Fort Smith (Oct 17/05) - Language has always been important to Marla Chasse. "Language is my life," says the teacher at Joseph Burr Tyrrell school in Fort Smith.

She is fluent in English, Portuguese, Spanish, French and Italian. Although she teaches French, the language closest to her heart is Portuguese, since she was born in Montreal to immigrants from Portugal and values her heritage.



Marla Chasse displays Portuguese olive oil and a Portuguese flag drawn years ago by one of her children. - Paul Bickford/NNSL photo


"It's a very rich culture," she says, noting she went to a Portuguese school once a week when growing up in Montreal and would often visit Portugal.

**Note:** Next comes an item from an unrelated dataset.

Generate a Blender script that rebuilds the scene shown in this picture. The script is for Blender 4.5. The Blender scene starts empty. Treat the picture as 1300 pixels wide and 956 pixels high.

Chasse says her own children, now aged 15 to 21, did not grow up in a Portuguese environment, so she has worked hard to pass the culture and language on to them.

She says they can understand the language, but haven't had much of an opportunity to speak it. "They've got it in them."

Chasse left Quebec when her children were young, first moving to Alberta and then to the NWT five years ago.

"I left Quebec because I wanted my kids to learn English," she says.

Under Bill 101 - a controversial provincial law promoting the use of French - her children would have had to go to a French-language school.

Chasse, 44, says she knew she was going to be a teacher from the time she was 13.

At Montreal's McGill University, she earned a bachelor of education degree, specializing in French as a second language. "I had this gift to speak languages," she says.

In fact, she learned Italian in three months so she could speak to her former mother-in-law.

Chasse believes immersion is the best way to learn a language.

"If you want to learn Spanish, go to Mexico for the summer."

In her classroom, she speaks only French to her students.

Chasse and her family moved to the NWT five years ago, and she says she loves the North. In Yellowknife, she worked as an interpreter at the Legislative Assembly and at the Supreme Court.

She later taught at the French-language Ecole Boreale in Hay River, until moving on to Fort Smith at the start of this school year.

Chasse, who got her French last name from a previous marriage, has interesting family ties in Portugal.

Her father's family owns a winery, and an uncle was once the director of the country's national soccer team.

Chasse also has some royal heritage. Many generations ago, a Spanish princess married into her mother's side of the family.

Chasse - who's birth certificate name is Marla Grace de Sousa de Marques Esteves Mateus - says she is proud of her family's origins and language.

"I work so hard to keep it alive," she says. "I owe it to my grandmothers."